Lenders will also consider you a higher risk if you have poor or bad credit.
The main issues involved in eligibility assessments when credit issues are a factor include the type and severity of the credit issue, the date it was registered and the reason for the bad credit.
Mortgage Alternatives for Older Borrowers
Various mortgage alternatives exist for an older borrower, provided you meet the eligibility criteria.
These include:
Lifetime Mortgages
Eligibility for lifetime mortgages starts at age 55 and is a form of equity release.
It’s a mortgage secured against your home, provided it’s your main residence, allowing you to retain ownership.
You get a tax-free lump sum or smaller multiple pay outs to do with as you please and repay the loan amount and any accrued interest when you move into long-term care or pass away and the property is sold.
You can also choose to set aside some of the property’s value as an inheritance for your family.
Home Reversion
A home reversion plan allows you to sell all or part of your home by releasing equity in exchange for a single lump sum or regular payments.
Lenders allow you to continue living on the property rent-free until you die or move into long-term care, provided you insure and maintain it.
Retirement Interest-Only Mortgage
With RIO mortgages, you only pay interest, similar to standard interest-only mortgages.
The loan amount is then paid off when you sell the property, move into long-term care, or pass away.
RIO mortgages usually feature minimum age requirements starting from 50 years.
Older People Shared Ownership (OPSO)
OPSO is a type of shared ownership for people aged 55 years and older.

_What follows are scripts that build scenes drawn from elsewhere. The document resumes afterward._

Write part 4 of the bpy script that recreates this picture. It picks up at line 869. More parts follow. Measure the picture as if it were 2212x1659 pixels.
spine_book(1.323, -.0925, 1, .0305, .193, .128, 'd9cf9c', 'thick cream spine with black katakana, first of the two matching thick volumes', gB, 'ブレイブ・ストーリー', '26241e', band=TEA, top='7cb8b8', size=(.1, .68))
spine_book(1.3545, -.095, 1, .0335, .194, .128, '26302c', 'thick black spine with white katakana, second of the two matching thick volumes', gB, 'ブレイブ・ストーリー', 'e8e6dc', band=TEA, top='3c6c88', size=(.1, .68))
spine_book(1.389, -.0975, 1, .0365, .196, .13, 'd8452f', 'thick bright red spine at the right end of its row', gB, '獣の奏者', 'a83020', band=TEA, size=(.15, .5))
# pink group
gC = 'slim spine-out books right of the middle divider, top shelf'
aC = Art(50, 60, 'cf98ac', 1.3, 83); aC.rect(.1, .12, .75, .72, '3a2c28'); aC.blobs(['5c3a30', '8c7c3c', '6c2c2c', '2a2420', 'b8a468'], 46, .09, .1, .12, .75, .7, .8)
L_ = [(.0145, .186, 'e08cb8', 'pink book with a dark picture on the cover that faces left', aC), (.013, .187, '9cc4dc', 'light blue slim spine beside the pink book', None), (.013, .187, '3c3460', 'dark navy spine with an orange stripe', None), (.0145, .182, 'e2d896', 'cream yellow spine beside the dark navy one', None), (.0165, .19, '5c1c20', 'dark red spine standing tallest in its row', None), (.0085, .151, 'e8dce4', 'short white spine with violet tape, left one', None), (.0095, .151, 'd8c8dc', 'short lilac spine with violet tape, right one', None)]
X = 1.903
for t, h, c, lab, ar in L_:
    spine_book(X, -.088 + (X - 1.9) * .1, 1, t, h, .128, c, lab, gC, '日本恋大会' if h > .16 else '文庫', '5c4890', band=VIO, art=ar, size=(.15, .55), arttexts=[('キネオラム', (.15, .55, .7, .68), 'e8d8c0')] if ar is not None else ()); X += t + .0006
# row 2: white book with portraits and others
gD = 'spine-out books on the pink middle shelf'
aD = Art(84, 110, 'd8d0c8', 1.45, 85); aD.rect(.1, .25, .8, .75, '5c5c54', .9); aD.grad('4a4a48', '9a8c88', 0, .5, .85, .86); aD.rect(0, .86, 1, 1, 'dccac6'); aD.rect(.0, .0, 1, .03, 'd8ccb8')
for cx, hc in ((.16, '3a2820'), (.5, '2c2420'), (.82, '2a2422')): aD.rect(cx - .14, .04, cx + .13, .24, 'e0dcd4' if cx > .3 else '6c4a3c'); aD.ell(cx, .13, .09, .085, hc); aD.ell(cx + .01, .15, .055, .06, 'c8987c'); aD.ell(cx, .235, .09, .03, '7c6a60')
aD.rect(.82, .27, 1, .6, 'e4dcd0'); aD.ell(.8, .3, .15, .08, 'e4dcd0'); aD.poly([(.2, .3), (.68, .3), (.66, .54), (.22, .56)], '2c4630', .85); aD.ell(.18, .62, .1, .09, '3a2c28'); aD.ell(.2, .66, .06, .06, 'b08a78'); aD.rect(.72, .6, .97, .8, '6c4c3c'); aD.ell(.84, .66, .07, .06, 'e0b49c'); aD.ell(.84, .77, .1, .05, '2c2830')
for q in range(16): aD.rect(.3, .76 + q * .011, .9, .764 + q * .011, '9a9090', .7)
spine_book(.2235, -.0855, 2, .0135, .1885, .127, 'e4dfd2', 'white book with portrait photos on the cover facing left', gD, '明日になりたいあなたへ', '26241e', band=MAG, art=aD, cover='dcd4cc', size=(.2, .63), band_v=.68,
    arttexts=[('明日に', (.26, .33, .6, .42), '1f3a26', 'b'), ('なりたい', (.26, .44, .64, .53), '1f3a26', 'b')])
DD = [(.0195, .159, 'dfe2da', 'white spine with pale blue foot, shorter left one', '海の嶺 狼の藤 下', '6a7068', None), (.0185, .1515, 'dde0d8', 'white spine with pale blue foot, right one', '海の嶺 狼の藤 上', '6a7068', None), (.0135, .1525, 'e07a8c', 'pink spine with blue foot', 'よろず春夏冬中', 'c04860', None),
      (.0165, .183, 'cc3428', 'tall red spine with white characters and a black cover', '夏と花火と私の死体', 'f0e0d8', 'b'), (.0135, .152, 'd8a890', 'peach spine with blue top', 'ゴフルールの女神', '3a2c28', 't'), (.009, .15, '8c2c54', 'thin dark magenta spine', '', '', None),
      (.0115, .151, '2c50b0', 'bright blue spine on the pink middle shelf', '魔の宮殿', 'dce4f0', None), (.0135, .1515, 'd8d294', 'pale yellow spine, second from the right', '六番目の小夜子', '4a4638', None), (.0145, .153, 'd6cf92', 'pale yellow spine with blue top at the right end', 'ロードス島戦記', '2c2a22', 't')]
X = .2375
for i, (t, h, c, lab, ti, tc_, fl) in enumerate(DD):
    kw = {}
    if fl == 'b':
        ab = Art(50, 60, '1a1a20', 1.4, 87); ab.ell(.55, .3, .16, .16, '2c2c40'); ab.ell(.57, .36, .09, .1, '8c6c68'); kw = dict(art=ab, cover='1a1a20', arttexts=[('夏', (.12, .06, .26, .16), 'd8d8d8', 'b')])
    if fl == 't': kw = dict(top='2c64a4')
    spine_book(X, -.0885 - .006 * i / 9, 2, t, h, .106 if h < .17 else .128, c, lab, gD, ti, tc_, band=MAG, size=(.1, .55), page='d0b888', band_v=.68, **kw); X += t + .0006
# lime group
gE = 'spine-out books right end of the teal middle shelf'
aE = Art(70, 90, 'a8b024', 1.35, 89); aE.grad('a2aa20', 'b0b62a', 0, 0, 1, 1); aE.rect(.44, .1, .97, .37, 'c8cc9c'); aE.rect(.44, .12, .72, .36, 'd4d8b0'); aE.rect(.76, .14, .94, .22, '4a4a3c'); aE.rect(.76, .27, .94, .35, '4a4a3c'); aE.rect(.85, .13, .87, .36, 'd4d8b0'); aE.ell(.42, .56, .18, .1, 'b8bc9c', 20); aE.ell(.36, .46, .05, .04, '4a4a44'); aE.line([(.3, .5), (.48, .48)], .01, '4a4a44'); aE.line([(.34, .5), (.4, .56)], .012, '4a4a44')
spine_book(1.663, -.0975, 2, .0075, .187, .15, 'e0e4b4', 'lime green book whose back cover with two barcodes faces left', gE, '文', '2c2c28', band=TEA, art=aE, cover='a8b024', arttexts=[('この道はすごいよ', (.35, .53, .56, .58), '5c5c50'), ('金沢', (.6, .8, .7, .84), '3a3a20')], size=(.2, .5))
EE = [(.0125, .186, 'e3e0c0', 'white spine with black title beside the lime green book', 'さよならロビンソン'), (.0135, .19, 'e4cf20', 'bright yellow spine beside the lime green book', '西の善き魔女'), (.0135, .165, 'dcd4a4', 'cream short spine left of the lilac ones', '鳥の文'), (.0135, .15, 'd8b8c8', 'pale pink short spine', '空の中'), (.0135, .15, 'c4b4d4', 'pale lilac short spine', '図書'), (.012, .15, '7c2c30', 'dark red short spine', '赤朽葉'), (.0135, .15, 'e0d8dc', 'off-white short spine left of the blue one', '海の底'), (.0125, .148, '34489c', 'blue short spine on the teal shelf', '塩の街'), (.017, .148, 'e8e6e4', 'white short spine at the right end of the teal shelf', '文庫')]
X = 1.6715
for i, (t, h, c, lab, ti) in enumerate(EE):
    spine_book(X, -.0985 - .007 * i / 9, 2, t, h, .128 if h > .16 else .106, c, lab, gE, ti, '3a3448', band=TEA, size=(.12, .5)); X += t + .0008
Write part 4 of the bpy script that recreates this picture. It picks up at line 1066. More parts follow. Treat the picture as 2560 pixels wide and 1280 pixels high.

It allows you to buy an initial share in an OPSO home, from 10% to 75% of the market value, and then pay rent on the remaining share.
Mortgage Age Limit UK Final Thoughts
Getting a mortgage when you’re older or retired can present some hurdles, and products may be harder to come by, but it’s not impossible.
A mortgage adviser or broker with experience arranging later-life mortgages can increase your chances of success, give you an in-depth view of the market and help you find an appropriate lender for your circumstances.